L’alinéa 9 a) du Code de déontologie de l’ACR interdit la diffusion de la « violence gratuite sous quelque forme que ce soit » et interdit également d’endosser, d’encourager ou de glorifier la violence. Le Comité reconnait que le contenu en question n’a ni endossé, ni encouragé ni glorifié l’acte de violence qui y est décrit, mais il estime qu’il constitue toutefois de la violence gratuite aux termes du Code. Bien que le Comité considère que les animateurs avaient entièrement le droit de discuter en ondes des meurtres commis au Mexique, il est d’avis que leur ton désinvolte et le luxe de détails scabreux sur l’état des cadavres qu’ils ont utilisés n’apportaient rien à la discussion et constituaient en fait la diffusion de violence gratuite en violation de l’alinéa 9 a) du Code de déontologie de l’ACR.

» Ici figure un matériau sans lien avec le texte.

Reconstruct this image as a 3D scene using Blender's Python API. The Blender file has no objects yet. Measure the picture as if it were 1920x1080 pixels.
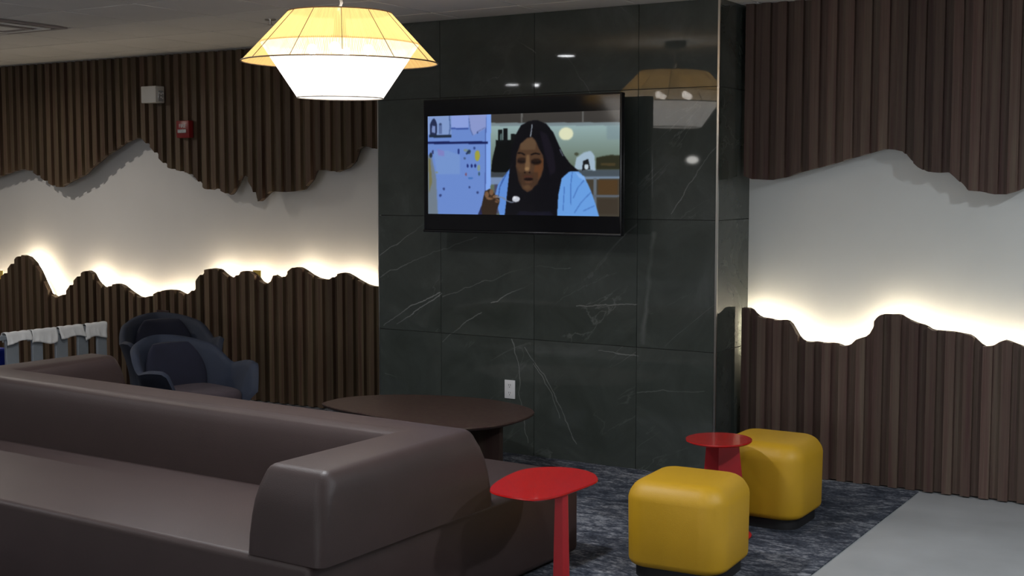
import bpy, bmesh, math, random
from mathutils import Vector, Matrix
import numpy as np

S = bpy.context.scene
COL = S.collection
R = math.radians

# ------------------------------------------------------------------ camera
cam = bpy.data.objects.new('camera', bpy.data.cameras.new('camera'))
COL.objects.link(cam)
cam.location = (0, 0, 1.68)
PITCH = math.atan(195 / 2430)
cam.rotation_euler = (R(90) - PITCH, 0, R(31.7))
cam.data.sensor_width = 36
cam.data.lens = 36 * 2430 / 1920
cam.data.clip_start = 0.05
S.camera = cam

# ------------------------------------------------------------------ world, exposure
wd = bpy.data.worlds.new('world'); S.world = wd; wd.use_nodes = True
wd.node_tree.nodes['Background'].inputs[0].default_value = (0.55, 0.6, 0.7, 1)
wd.node_tree.nodes['Background'].inputs[1].default_value = 0.3
S.view_settings.view_transform = 'Standard'
S.view_settings.look = 'None'
S.view_settings.exposure = 0.12
S.view_settings.gamma = 1.0
S.view_settings.use_curve_mapping = False
S.cycles.use_denoising = True
S.cycles.max_bounces = 8
S.cycles.diffuse_bounces = 4
S.cycles.glossy_bounces = 3
S.cycles.sample_clamp_indirect = 3.0
S.cycles.caustics_reflective = False
S.cycles.caustics_refractive = False

H = 2.706          # ceiling height
TVY = 6.79         # stone face
RY, RW = 7.10, 7.264    # right cladding face, right plaster wall
LY, LW = 7.42, 7.60     # left cladding face, left plaster wall

# ceiling downlights, some inferred, others added as unseen fill: (x, y, watts, aperture radius, colour)
WARM = (1.0, 0.93, 0.84); COOL = (0.93, 0.96, 1.0)
DOWN = [(-8.9, 5.75, 20, .032, WARM, 168), (-5.13, 4.45, 14, .07, COOL, 150), (-7.09, 2.1, 20, .07, COOL, 150),
        (-3.35, 3.85, 25, .09, COOL, 140), (0.4, 4.7, 46, .09, (.86, .94, 1.0), 172), (-0.6, 3.3, 13, .09, COOL, 160),
        (-4.3, 0.6, 16, .09, COOL, 150), (-9.8, 2.6, 8, .07, COOL, 160), (-9.3, -6.2, 16, .07, COOL, 150),
        (-4.0, -3.0, 46, .09, COOL, 130), (0.5, -2.0, 46, .09, COOL, 130)]
DOWN_P = 1.0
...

De plus, le Comité constate que les animateurs ont traité un incident grave, violent et tragique à la légère. D’ailleurs, le radiodiffuseur a admis dans sa lettre que les animateurs tentaient [traduction] « d’injecter un peu de légèreté ». Les meurtres en question, sont de vrais incidents impliquant de vraies personnes liés à un problème sérieux pour le Mexique– la drogue et la violence liée aux gangs. Le CCNR ne dit pas qu’il est toujours inacceptable de traiter les questions sérieuses avec humour, mais il avertit les radiodiffuseurs qu’ils doivent agir prudemment lorsqu’ils s’aventurent dans cette voie. Dans des décisions précédentes, le CCNR a noté que la tragédie articulée sur l’humour risque d’enfreindre le Code.[1] Dans la présente affaire, le Comité juge que les animateurs ont fait preuve d’un manque de sensibilité sans bornes et qu’ils ont franchi les limites du simple mauvais goût avec leurs éclats de rire constants et leurs nombreuses blagues au sujet des victimes et il conclut que ce contenu constitue des commentaires inappropriés qui vont à l’encontre de l’article 6 du Code de déontologie de l’ACR.

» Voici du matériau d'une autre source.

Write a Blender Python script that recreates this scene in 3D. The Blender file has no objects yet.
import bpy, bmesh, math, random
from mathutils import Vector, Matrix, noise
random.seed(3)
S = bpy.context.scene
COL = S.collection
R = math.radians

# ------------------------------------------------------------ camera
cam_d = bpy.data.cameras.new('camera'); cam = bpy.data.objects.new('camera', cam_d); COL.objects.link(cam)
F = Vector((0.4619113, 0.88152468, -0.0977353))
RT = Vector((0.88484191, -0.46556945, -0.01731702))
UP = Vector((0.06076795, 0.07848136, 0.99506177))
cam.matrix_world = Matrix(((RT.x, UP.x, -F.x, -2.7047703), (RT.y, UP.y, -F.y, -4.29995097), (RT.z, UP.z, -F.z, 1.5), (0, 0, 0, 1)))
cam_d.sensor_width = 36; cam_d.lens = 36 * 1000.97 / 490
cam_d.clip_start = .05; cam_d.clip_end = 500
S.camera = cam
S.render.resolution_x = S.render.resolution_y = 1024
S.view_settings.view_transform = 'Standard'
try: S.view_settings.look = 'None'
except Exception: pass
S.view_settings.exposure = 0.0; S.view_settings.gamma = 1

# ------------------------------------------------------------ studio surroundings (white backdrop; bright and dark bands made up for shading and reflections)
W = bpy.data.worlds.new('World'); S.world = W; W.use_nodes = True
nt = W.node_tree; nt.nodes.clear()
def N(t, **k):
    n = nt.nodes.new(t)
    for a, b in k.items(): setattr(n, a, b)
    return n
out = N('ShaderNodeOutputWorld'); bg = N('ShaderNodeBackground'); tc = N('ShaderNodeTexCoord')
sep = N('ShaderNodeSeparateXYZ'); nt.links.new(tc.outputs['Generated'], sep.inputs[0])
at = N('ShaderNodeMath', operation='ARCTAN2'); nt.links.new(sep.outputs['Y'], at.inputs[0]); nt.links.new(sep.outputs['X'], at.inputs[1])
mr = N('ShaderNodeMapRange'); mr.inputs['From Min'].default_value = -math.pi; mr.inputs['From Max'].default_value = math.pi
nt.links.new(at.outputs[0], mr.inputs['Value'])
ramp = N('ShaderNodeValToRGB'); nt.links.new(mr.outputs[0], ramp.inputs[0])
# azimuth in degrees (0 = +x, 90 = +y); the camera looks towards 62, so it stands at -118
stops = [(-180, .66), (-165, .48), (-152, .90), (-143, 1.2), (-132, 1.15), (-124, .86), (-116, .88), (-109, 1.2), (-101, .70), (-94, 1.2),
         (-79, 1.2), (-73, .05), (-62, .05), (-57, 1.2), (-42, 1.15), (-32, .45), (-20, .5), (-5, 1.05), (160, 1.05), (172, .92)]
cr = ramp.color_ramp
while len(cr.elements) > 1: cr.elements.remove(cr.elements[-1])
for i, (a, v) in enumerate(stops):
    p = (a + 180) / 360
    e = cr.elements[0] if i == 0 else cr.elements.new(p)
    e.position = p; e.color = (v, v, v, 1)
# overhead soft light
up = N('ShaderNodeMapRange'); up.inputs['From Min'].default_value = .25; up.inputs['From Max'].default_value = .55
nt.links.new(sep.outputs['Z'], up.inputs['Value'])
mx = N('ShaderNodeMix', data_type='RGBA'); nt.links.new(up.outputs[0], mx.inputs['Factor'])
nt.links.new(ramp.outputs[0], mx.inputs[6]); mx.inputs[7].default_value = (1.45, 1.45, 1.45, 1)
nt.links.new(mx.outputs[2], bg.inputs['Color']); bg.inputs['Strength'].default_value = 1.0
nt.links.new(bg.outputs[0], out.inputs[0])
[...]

Réceptivité du radiodiffuseur
Dans toutes les décisions rendues par le CCNR, ses comités évaluent la mesure dans laquelle le radiodiffuseur s’est montré réceptif envers le plaignant. Bien que le radiodiffuseur ne soit certes pas obligé de partager l’opinion du plaignant, sa réponse doit être courtoise, bien réfléchie et complète. Même si le Comité s’est lui-même déclaré en désaccord avec le point de vue du radiodiffuseur dans la présente affaire, il n’empêche que CFNY-FM a donné une réponse complète au plaignant. Le radiodiffuseur a donc respecté son obligation de se montrer réceptif. Rien de plus n’est exigé de sa part dans ce cas-ci.
L’Annonce de la décision
CFNY-FM est tenue 1) de faire connaître la présente décision selon les conditions suivantes : une fois pendant les heures de grande écoute dans un délai de trois jours suivant sa publication et une autre fois dans les sept jours suivant sa publication dans le créneau dans lequel elle a diffusé le Dean Blundell Show, mais pas le même jour que la première annonce obligatoire; 2) de fournir, dans les quatorze jours suivant la diffusion des deux annonces, une confirmation écrite de cette diffusion au plaignant qui a présenté la Demande de décision; et 3) d’envoyer au même moment au CCNR copie de cette confirmation accompagnée du fichier-témoin attestant la diffusion des deux annonces.
Le Conseil canadien des normes de la radiotélévision a jugé que CFNY-FM The Edge a violé le Code de déontologie de l’Association canadienne des radiodiffuseurs lorsqu’elle a diffusé l’épisode du 15 septembre 2011 du Dean Blundell Show, dans lequel les animateurs ont fait des blagues au sujet de meurtres commis au Mexique. Ils ont donné des détails explicites sur ces meurtres, violant ainsi l’alinéa 9 a) du Code de déontologie de l’ACR. De plus, ils ont traité la situation à la légère contrairement à l’article 6 dudit Code.
La présente décision devient un document public dès sa publication par le Conseil canadien des normes de la radiotélévision.
[1] CHMJ-AM concernant une séquence diffusée dans le cadre de Loveline (Décision du CCNR 02/03-0459, rendue le 22 juillet 2003); CIGL-FM concernant des commentaires de l’animateur (Pygmées) (Décision du CCNR 02/03-0514, rendue le 10 février 2004); et CJKR-FM concernant une parodie diffusée dans le cadre d’une émission matinale (Osborne 24) (Décision du CCNR 03/04-0393, rendue le 1er novembre 2004).